** Begin Available data **

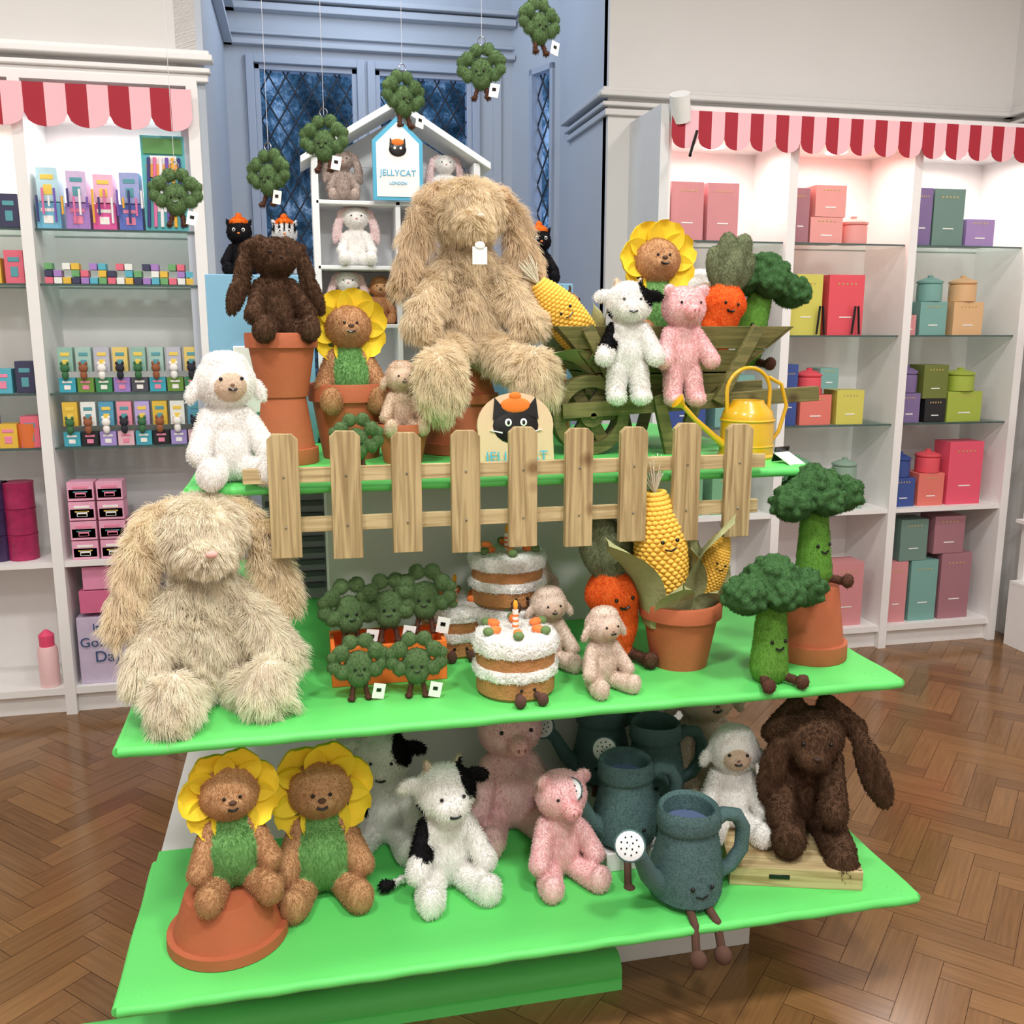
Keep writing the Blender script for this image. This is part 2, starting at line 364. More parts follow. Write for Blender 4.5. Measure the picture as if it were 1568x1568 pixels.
    for z,d,hh in ((2.66,.02,.03),(2.70,.035,.02),(2.74,.055,.025),(2.765,.035,.02)): 
        g.b2((1.49-d,4.62-d,z),(3.72,4.62,z+hh),WALL); g.b2((3.72-d,-2.3,z),(3.72,4.62,z+hh),WALL)
        g.b2((1.49-d,4.62,z),(1.49,5.3,z+hh),BLUE)
    g.build('trim_cornice_right',bev=.005)
    m=bpy.data.materials.new('dusk_foliage'); m.use_nodes=True; N=m.node_tree.nodes; L_=m.node_tree.links; bs=N['Principled BSDF']; bs.inputs['Roughness'].default_value=1
    tc=N.new('ShaderNodeTexCoord'); no=N.new('ShaderNodeTexNoise'); no.inputs['Scale'].default_value=4.5; no.inputs['Detail'].default_value=9; no.inputs['Roughness'].default_value=.8
    L_.new(tc.outputs['Object'],no.inputs['Vector']); r=N.new('ShaderNodeValToRGB'); e=r.color_ramp.elements
    e[0].position=.42; e[0].color=lin((48,68,78))+(1,); e[1].position=.62; e[1].color=lin((225,235,242))+(1,)
    x=e.new(.53); x.color=lin((100,135,152))+(1,)
    L_.new(no.outputs['Fac'],r.inputs[0]); L_.new(r.outputs[0],bs.inputs['Base Color'])
    g=G(); V=[];F=[]
    for i in range(25):
        for j in range(18): V.append((-1.5+i*.2,7.4+.3*math.sin(i*1.3)*math.cos(j),.0+j*.3))
    for i in range(24):
        for j in range(17): a_=i*18+j; F.append((a_,a_+18,a_+19,a_+1))
    g.add(V,F,m); g.build('garden_hedge')
    w=bpy.data.worlds.new('dusk_sky'); S.world=w; w.use_nodes=True; w.node_tree.nodes['Background'].inputs[0].default_value=(.36,.55,.9,1); w.node_tree.nodes['Background'].inputs[1].default_value=2.2
room()

# ================================================================= SHELVING
def glassmat():
    m=bpy.data.materials.new('shelf_glass'); m.use_nodes=True; N=m.node_tree.nodes; L=m.node_tree.links; b=N['Principled BSDF']
    b.inputs['Base Color'].default_value=(.05,.1,.09,1); b.inputs['Roughness'].default_value=.05; b.inputs['Specular IOR Level'].default_value=.8
    t=N.new('ShaderNodeBsdfTransparent'); t.inputs[0].default_value=(.86,.95,.92,1); x=N.new('ShaderNodeMixShader'); x.inputs[0].default_value=.75
    L.new(b.outputs[0],x.inputs[1]); L.new(t.outputs[0],x.inputs[2]); L.new(x.outputs[0],N['Material Output'].inputs['Surface']); return m
GLASS=glassmat(); GEDGE=mat('glass_edge_green',(62,88,84),.15,spec=.8); LAMP=mat('downlight_glow',(255,244,232),.5,emit=3)
def valance(name,x0,x1,y,z,w=.062):
    A=mat('awning_red',(168,30,48),.7); B=mat('awning_pink',(244,190,198),.7)
    g=G(); n=int(round((x1-x0)/w)); w=(x1-x0)/n; ht=.11
    for i in range(n):
        m=A if i%2==0 else B; a=x0+i*w; k=i//2*2; c=x0+(k+1)*w; pts=[]
        for j in range(7):
            xx=a+w*j/6; u=(xx-c)/w; pts.append((xx,z-ht-.05*math.sqrt(max(0,1-u*u))))
        g.prism([(a+w,z),(a,z)]+pts,y-.004,y,m)
    return g.build(name)
def unit(name,posts,y0,y1,ztop,glassz,boardz,base=.12):
    g=G()
    for x in posts: g.b2((x-.022,y0,0),(x+.022,y1,ztop),SHELFW)
    a,b=min(posts),max(posts)
    g.b2((a,y1-.02,0),(b,y1-.004,ztop),SHELFW); g.b2((a-.02,y0,ztop-.0),(b+.02,y1,ztop+.03),SHELFW)
    g.b2((a,y0+.01,base-.03),(b,y1,base),SHELFW); g.b2((a,y0+.04,0),(b,y0+.06,base-.03),SHELFW)
    g.b2((a,y0+.03,ztop-.1),(b,y1,ztop-.085),SHELFW)
    for z in boardz: g.b2((a,y0+.01,z-.022),(b,y1,z),SHELFW)
    for z in glassz: g.b2((a,y0+.034,z-.008),(b,y1-.02,z),GLASS); g.b2((a,y0+.03,z-.008),(b,y0+.0335,z),GEDGE)
    for i in range(len(posts)-1):
        c=(posts[i]+posts[i+1])/2
        g.lathe([(.001,0),(.05,0),(.05,.004)],(c,y0+.2,ztop-.105),LAMP,20)
    return g.build(name)
unit('shelving_unit',[-2.2,-1.62,-1.04,-.385],4.2,4.57,2.6,[2.045,1.83,1.39,1.165],[.68])
unit('shelving_unit',[1.64,2.27,2.92,3.58],4.22,4.61,2.6,[2.055,1.62,1.18],[.745])
G().b2((1.6,4.2,0),(1.64,4.62,2.63),mat('panel_grey',(226,226,226),.6)).build('shelving_end_panel')
g=G(); g.tube([(1.73,4.1,2.5),(1.66,4.0,2.38)],.007,BLACK); g.tube([(1.66,4.14,2.66),(1.69,4.19,2.56)],.045,WHITEP,16); g.build('awning_roller')
valance('striped_awning',-1.62,-.385,4.17,2.58,.077); valance('striped_awning',1.64,3.64,4.17,2.6)
g=G()
for y in (4.15,3.5,2.85): g.b2((3.66,y-.02,0),(3.72,y+.02,2.6),SHELFW)
for z in (.35,.68,1.18,1.62,2.06): g.b2((3.6,2.85,z-.02),(3.72,4.15,z),SHELFW)
g.b2((3.60,2.8,0),(3.72,4.15,.33),SHELFW)
for i in range(3): g.b2((3.63,3.85-i*.3,.681),(3.7,3.98-i*.3,.83),mat('gift_white',(235,228,224),.5))
g.build('side_shelving_unit',bev=.002)

def jar(g,x,y,z,r,h,m):
    g.lathe([(.001,0),(r,0),(r*1.02,h*.1),(r*1.02,h*.62),(r*.9,h*.66),(r*1.05,h*.68),(r*1.08,h*.76),(r*.5,h*.88),(r*.2,h*.9),(r*.25,h*.98),(.001,h)],(x,y,z),m,24)
cc={'pk':(218,146,150),'pk2':(240,164,158),'mv':(170,118,128),'ye':(214,206,96),'rd':(234,86,98),'bl':(58,82,150),'co':(230,122,110),'te':(124,172,164),'gy':(146,172,154),'gn':(122,176,136),'pu':(128,108,154),'pg':(112,142,132),'li':(168,186,72),'dl':(112,122,56),'tn':(226,182,134),'hp':(238,90,116),'pu2':(168,140,194),'bk':(32,32,35)}
def CM(k): return mat('gift_'+k,cc[k],.45)
def goods(name,y,items):
    g=G()
    for it in items:
        if it[0]=='b':
            _,x,z,w,h,k=it[:6]; g.box((x+w/2,y+.07,z+h/2),(w,.13,h),CM(k)); g.box((x+w/2,y+.004,z+h*.3),(w*.35,.002,.006),WHITEP)
            for q in range(5): g.box((x+w*(.26+.12*q),y+.004,z+h*.85),(w*.05,.002,.008),mat('foil_gold',(200,170,110),.4))
        else: _,x,z,r,h,k=it; jar(g,x,y+.06,z,r,h,CM(k))
    return g.build(name,bev=.002)
Yg=4.27
goods('candle_gift_boxes',Yg,[('b',1.69,2.056,.16,.26,'pk'),('b',1.87,2.056,.155,.26,'pk'),('b',1.7,1.62,.2,.26,'pk'),('b',1.95,1.62,.2,.2,'mv'),('b',1.7,1.18,.2,.2,'bl'),('b',1.95,1.18,.2,.25,'te'),('b',1.7,.745,.2,.2,'gn'),('b',1.95,.745,.2,.2,'gn')])
goods('candle_gift_boxes',Yg,[('b',2.3,2.056,.09,.25,'mv'),('b',2.4,2.056,.17,.12,'pk2'),('b',2.42,2.178,.16,.145,'pk2'),('j',2.66,2.056,.065,.135,'pk2'),
 ('b',2.32,1.62,.165,.29,'ye'),('b',2.52,1.62,.19,.29,'rd'),('b',2.3,1.18,.08,.3,'bl'),('b',2.4,1.18,.17,.15,'co'),('j',2.47,1.332,.065,.13,'rd'),('b',2.6,1.18,.15,.17,'ye'),('b',2.5,1.36,.1,.1,'te'),
 ('b',2.36,.745,.14,.15,'gn'),('j',2.43,.897,.06,.13,'gn'),('b',2.62,.745,.16,.13,'gy'),('j',2.7,.877,.06,.13,'gy'),('b',2.5,.12,.12,.25,'mv'),('b',2.64,.12,.18,.34,'pk')])
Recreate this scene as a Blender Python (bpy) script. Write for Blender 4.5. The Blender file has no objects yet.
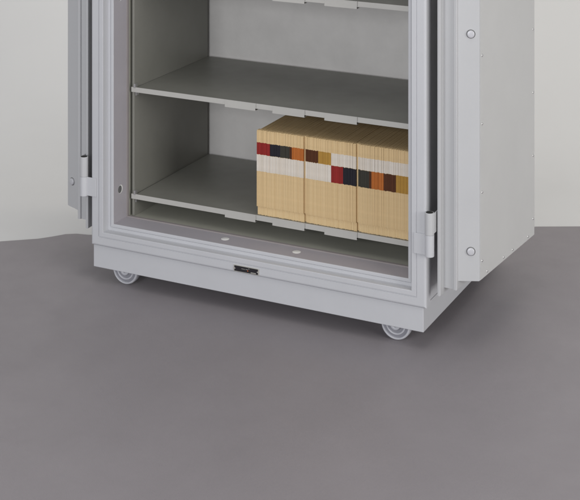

** End Available data **

Short task >> State how many lines above contain the string "this", with no other words.

Finished exercise >> 2